No country known to me impresses upon a visitor from Europe so forcibly as the Argentine the unlimited possibilities of its soil. Travelling hour after hour by a railway straight as a line over gently undulating or perfectly flat plains, stretching on all sides as far as the eye can reach, the observer is struck by the regular ripple of the rich grass, like the waves of the sea, as the breeze blows over it. Here and there little clumps of eucalyptus slightly break the monotony of the landscape, and a gleam of a bright green alfalfa field occasionally relieves the eye. Far away at rare intervals gleaming white walls and turrets surrounded by eucalyptus groves mark the position of an estancia, and innumerable herds of cattle, sheep, and almost wild troops of horses everywhere testify to the richness of the pasture.

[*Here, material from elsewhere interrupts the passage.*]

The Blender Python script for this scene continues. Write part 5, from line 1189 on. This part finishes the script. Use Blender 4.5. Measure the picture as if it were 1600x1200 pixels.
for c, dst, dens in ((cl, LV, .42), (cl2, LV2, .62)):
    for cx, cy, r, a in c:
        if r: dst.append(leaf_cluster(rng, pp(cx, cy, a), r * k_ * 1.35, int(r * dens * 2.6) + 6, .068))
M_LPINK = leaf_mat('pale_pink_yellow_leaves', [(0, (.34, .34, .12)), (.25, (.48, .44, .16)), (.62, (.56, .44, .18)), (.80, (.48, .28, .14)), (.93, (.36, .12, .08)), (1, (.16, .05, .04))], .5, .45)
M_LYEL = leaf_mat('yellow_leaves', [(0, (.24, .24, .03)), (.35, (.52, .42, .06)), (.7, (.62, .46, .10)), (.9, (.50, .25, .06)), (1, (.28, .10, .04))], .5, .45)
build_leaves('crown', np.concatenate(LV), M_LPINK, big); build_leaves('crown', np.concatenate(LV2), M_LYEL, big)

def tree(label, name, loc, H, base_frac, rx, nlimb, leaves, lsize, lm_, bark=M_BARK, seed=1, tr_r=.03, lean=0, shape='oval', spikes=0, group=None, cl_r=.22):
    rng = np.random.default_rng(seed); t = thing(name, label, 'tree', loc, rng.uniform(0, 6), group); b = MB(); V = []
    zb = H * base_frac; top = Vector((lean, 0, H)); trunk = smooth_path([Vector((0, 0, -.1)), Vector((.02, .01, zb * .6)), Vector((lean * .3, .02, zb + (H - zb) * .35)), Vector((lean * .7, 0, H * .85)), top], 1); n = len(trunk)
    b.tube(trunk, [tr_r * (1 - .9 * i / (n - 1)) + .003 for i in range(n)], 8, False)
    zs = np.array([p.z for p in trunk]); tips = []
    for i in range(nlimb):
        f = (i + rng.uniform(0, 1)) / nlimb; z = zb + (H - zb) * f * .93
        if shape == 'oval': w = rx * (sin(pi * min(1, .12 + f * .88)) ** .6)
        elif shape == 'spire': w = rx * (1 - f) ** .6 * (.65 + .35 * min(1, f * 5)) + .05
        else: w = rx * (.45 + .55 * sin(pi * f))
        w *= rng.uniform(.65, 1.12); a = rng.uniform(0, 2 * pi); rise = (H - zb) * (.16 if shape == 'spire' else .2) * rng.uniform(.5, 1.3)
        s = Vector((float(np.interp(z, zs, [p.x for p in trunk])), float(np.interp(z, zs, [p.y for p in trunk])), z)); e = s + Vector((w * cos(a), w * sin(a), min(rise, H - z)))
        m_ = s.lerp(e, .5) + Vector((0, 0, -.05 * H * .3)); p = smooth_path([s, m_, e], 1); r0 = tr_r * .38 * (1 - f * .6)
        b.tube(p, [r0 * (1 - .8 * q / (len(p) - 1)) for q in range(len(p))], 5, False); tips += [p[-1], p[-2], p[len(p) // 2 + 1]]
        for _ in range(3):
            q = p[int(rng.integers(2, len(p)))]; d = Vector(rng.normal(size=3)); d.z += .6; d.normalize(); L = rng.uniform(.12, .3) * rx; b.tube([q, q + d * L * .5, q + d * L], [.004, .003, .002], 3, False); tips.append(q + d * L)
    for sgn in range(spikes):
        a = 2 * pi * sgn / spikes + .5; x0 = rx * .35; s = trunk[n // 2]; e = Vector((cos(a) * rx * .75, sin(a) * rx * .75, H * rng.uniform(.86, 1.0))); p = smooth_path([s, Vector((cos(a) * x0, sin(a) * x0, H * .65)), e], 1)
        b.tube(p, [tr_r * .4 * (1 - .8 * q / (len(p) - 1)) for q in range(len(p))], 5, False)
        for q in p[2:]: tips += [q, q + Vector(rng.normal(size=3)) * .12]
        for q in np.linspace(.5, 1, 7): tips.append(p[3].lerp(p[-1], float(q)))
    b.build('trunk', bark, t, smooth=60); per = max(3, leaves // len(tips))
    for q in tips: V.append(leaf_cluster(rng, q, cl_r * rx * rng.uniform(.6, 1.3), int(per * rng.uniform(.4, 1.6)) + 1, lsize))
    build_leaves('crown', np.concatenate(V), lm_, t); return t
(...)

From Buenos Aires to Mendoza, almost at the foot of the Andes, some six hundred miles away, the scene hardly changes. Far to the south the pampa is poorer and more sparse, but still splendid pasture for certain sorts of cattle, whilst in Entre Rios, the great tract between the rivers Paraná and Uruguay, the country is wilder and more broken, especially towards the north. Scattered amongst the vast flocks of sheep upon the open veldt are many ostriches, now a profitable investment, whilst great numbers of running partridges seek cover in the pampa grass from the dreaded hawks that hover above them. The native grass is flesh-forming but not fattening, and, to an English grazier, looks poor food enough for the millions of head of cattle that thrive upon it. It does not, as does the best English pasture, entirely cover the surface, but grows in distinct tufts. The native grass, however, is now rapidly being supplanted in the rich plains of Central Argentina by new forms of pasture, mostly English, infinitely richer, perennial in its luxuriance, and forming upon this favoured soil the best cattle-grazing in the world.